Derrota eleitoral precipita substituição do secretário-geral do Partido Socialista francês
Mudanças foram orquestradas pelo Presidente François Hollande e o primeiro-ministro Manuel Valls. Harlem Désir sai e o cargo é entregue ao seu rival político Jean-Christophe Cambadélis.
A imprensa francesa designou a operação como um blitzkrieg: a indicação de Harlem Désir para a secretaria de Estado dos Assuntos Europeus pelo novo primeiro-ministro, Manuel Valls, resolveu do dia para a noite a rivalidade e luta intestina pelo poder dentro do Partido Socialista, que se prolongava há mais de dois anos.Com a ida de Désir para o Governo, a direcção política do PS ficou entregue de forma interina ao seu rival político Jean-Christophe Cambadélis, deputado eleito por Paris que “cobiçava” o cargo de primeiro-secretário dos socialistas desde 2012. A mudança foi precipitada pela derrota dos socialistas nas eleições municipais do final de Março e a passagem de testemunho foi já marcada para o conselho nacional do próximo dia 15.
Valls agiu rapidamente junto do Presidente François Hollande, para apressar o processo de substituição de Harlem Désir na liderança do PS: segundo relata oLe Monde, uma espécie de gabinete de crise, com todos os “pesos pesados” do partido, foi convocado para encontrar uma fórmula digna para o afastamento do secretário-geral, que depois da débacle eleitoral, reunia poucos apoios e simpatias dentro do aparelho.
A escolha de Cambadélis terá sido concertada entre o Presidente e o primeiro-ministro: estatutariamente, a direcção deveria ficar nas mãos do número dois do PS, Guillaume Bachelay, que integra o grupo de Laurent Fabius.
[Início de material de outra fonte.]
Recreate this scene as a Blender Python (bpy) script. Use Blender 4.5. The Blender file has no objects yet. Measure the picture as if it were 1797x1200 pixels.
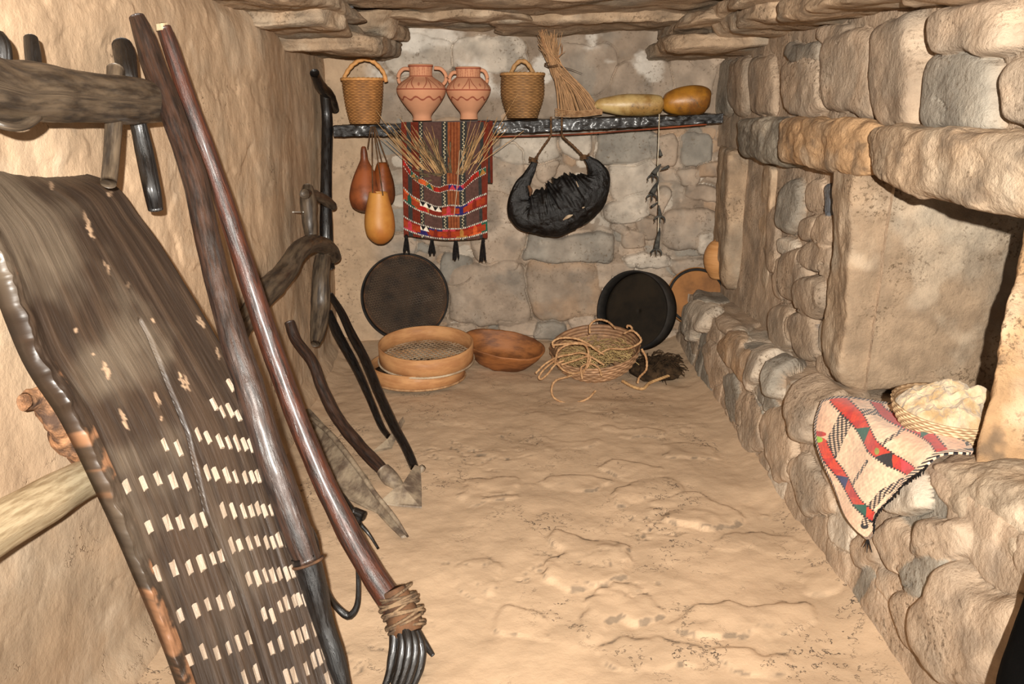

Segundo especulam os comentadores políticos franceses, a escolha de Jean-Christophe Cambadélis é uma piscadela de olho à facção de Martine Aubry, a popular presidente da câmara de Lille que se afastou da liderança do PS depois de ter perdido as eleições primárias do partido contra François Hollande.
O deputado de 62 anos, frequentemente designado apenas como Camba, não escondia a sua ambição de ocupar o gabinete principal na Rue de Solférino, ao qual teria certamente chegado se a promissora carreira política de Dominique Strauss-Kahn não tivesse explodido com a prisão por violação de uma camareira num hotel de Nova Iorque. Mesmo assim, apresentou-se como candidato no congresso de 2012, em Toulouse – curiosamente, Manuel Valls foi um dos dirigentes que bloqueou a sua escolha, em favor de Harlem Désir.
No entanto, o processo de substituição de Désir está a ser contestado pela ala esquerda do partido, que sem pôr em causa as capacidades políticas de Jean-Christophe Cambadélis, critica os métodos agressivos de Manuel Valls, acusado de um ter preparado um “golpe de Estado numa mesa da cozinha”. “Os seus métodos são inaceitáveis para todos os militantes que prezam o funcionamento democrático do PS”, disse Marie-Noëlle Lienemann ao Le Monde.
Outros elementos do partido – incluindo aqueles que reclamavam uma inflexão política da linha seguida por Harlem Désir, que nunca foi capaz de se impor como líder – também revelaram um certo desconforto pelas mudanças cozinhadas por Hollande e Manuel Valls nos bastidores, e exigiram a convocação de um congresso extraordinário para consultar as bases e “legalizar” as mudanças na hierarquia socialista.
A “promoção” de Harlem Désir ao Executivo levanta ainda outro problema ao PS, que se vê forçado a refazer a lista de candidatos nas eleições europeias de 25 de Maio, que era encabeçada pelo secretário-geral do partido.